The Working Group on Indigenous Peoples of the National Human Rights Coordinator (GTPICNDDHH) publishes the report Universal Periodic Review (UPR) 2017 entitled “Violations of the rights of indigenous peoples in Peru”, presented to the United Nations.

To prepare the report, the institutions that are part of the GTPICNDDHH, generated technical analyses based on normative identification, and also collected information from the indigenous organizations that they accompany at the national level.

The publication was prepared with the assistance of the European Union, OXFAM, Ford Foundation and the Flemish Coalition for North-South Cooperation 11.11.11.
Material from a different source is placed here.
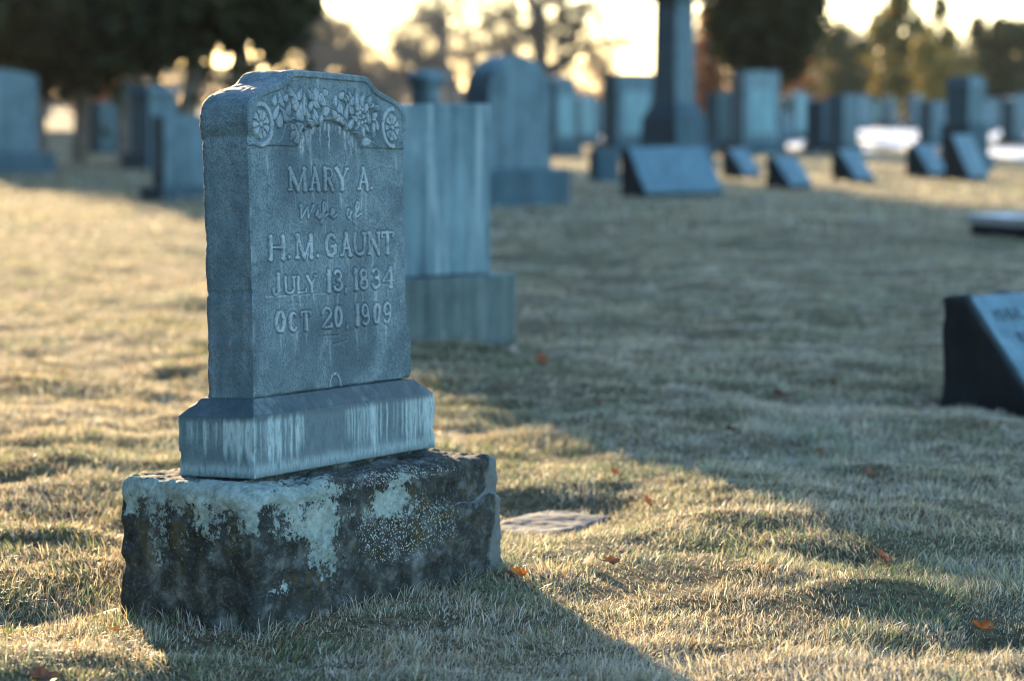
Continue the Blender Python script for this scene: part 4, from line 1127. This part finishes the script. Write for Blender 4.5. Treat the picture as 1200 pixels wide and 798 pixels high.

The content of this publication is the sole responsibility of the Working Group on Indigenous Peoples of the National Human Rights Coordinating Committee and can in no way be taken to reflect the views of the European Union, OXFAM, the Ford Foundation and the Flemish Coalition for North-South Cooperation 11.11.11.

The introduction to the report is reproduced below.

In the last four years, Peru has entered into an apparent process favourable to the protection of the rights of indigenous peoples. After the tragic events in Bagua in 2009, the Law on Prior Consultation, Law No. 29785, was enacted in 2011 and its regulations were issued the following year. However, which was a positive starting point, it has not brought about significant progress.

The energy matrix and the income generation model are dependent on the development of extractive activities, such as mining and hydrocarbons. This has meant, in the last four years, the deployment of a set of policies that seek to address the fall in prices of the raw materials that these activities extract and export. Thus, a set of measures known as “economic reactivation” have been having a direct impact on the rights of indigenous peoples on a different scale.

Perhaps the central one is the effect on their territories, superimposing projects on them without consultation, with limited mechanisms for participation and generating very serious social and environmental impacts. The policies promoted by the State in recent years seek to make extractive and infrastructure projects viable, reducing standards and capacities for environmental oversight.

In this scenario, the Universal Periodic Review (UPR) is presented as an opportunity to generate advocacy and propose changes to improve the management of human rights and indigenous peoples in Peru. The UPR is a mechanism of the United Nations Human Rights Council to submit its member countries to a review of their compliance with human rights and, on that basis, to generate recommendations for the improvement, respect and full application of those rights.

This mechanism is strengthened by its participatory nature, incorporating information generated by indigenous organizations, institutions and civil society in general. In this regard, we present this report as a contribution to the UPR, and to the human rights agenda in the country, with emphasis on the situation faced by indigenous peoples.

This report is a product of the work we carry out as the Working Group on Indigenous Peoples of the National Human Rights Coordinator of Peru – WG PPII and has been sent to the Office of the United Nations High Commissioner for Human Rights for inclusion in the UPR 2017.